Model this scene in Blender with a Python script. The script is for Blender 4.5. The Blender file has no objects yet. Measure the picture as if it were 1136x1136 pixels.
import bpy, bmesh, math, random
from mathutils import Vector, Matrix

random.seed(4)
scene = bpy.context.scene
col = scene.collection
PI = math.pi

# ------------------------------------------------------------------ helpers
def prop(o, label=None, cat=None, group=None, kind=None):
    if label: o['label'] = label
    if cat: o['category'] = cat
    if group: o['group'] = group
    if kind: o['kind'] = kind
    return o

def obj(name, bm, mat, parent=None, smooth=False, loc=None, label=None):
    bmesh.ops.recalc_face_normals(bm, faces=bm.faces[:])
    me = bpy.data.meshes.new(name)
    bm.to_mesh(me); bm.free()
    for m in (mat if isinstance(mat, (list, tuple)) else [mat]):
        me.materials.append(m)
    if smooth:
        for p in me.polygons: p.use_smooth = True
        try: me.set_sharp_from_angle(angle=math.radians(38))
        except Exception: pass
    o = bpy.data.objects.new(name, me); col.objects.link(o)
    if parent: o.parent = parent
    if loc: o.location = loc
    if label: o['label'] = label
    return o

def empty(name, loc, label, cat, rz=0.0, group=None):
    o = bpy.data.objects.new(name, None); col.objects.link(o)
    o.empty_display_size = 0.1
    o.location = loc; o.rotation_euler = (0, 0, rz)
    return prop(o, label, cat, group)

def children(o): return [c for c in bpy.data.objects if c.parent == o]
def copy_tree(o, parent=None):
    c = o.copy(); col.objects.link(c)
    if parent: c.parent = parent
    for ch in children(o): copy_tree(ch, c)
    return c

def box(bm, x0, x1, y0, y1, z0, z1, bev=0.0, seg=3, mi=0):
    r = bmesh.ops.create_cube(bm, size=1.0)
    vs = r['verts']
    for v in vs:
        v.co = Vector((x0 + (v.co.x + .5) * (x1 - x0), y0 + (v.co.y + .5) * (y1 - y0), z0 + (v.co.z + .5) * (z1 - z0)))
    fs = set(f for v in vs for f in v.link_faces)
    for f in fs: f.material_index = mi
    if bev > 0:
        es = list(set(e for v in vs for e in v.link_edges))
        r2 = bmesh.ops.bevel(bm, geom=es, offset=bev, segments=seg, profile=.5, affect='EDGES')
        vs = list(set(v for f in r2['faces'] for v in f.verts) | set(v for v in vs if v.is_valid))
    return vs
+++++
* Your goal: Copy out each line above, character for character.

* Finished task:
Model this scene in Blender with a Python script. The script is for Blender 4.5. The Blender file has no objects yet. Measure the picture as if it were 1136x1136 pixels.
import bpy, bmesh, math, random
from mathutils import Vector, Matrix

random.seed(4)
scene = bpy.context.scene
col = scene.collection
PI = math.pi

# ------------------------------------------------------------------ helpers
def prop(o, label=None, cat=None, group=None, kind=None):
    if label: o['label'] = label
    if cat: o['category'] = cat
    if group: o['group'] = group
    if kind: o['kind'] = kind
    return o

def obj(name, bm, mat, parent=None, smooth=False, loc=None, label=None):
    bmesh.ops.recalc_face_normals(bm, faces=bm.faces[:])
    me = bpy.data.meshes.new(name)
    bm.to_mesh(me); bm.free()
    for m in (mat if isinstance(mat, (list, tuple)) else [mat]):
        me.materials.append(m)
    if smooth:
        for p in me.polygons: p.use_smooth = True
        try: me.set_sharp_from_angle(angle=math.radians(38))
        except Exception: pass
    o = bpy.data.objects.new(name, me); col.objects.link(o)
    if parent: o.parent = parent
    if loc: o.location = loc
    if label: o['label'] = label
    return o

def empty(name, loc, label, cat, rz=0.0, group=None):
    o = bpy.data.objects.new(name, None); col.objects.link(o)
    o.empty_display_size = 0.1
    o.location = loc; o.rotation_euler = (0, 0, rz)
    return prop(o, label, cat, group)

def children(o): return [c for c in bpy.data.objects if c.parent == o]
def copy_tree(o, parent=None):
    c = o.copy(); col.objects.link(c)
    if parent: c.parent = parent
    for ch in children(o): copy_tree(ch, c)
    return c

def box(bm, x0, x1, y0, y1, z0, z1, bev=0.0, seg=3, mi=0):
    r = bmesh.ops.create_cube(bm, size=1.0)
    vs = r['verts']
    for v in vs:
        v.co = Vector((x0 + (v.co.x + .5) * (x1 - x0), y0 + (v.co.y + .5) * (y1 - y0), z0 + (v.co.z + .5) * (z1 - z0)))
    fs = set(f for v in vs for f in v.link_faces)
    for f in fs: f.material_index = mi
    if bev > 0:
        es = list(set(e for v in vs for e in v.link_edges))
        r2 = bmesh.ops.bevel(bm, geom=es, offset=bev, segments=seg, profile=.5, affect='EDGES')
        vs = list(set(v for f in r2['faces'] for v in f.verts) | set(v for v in vs if v.is_valid))
    return vs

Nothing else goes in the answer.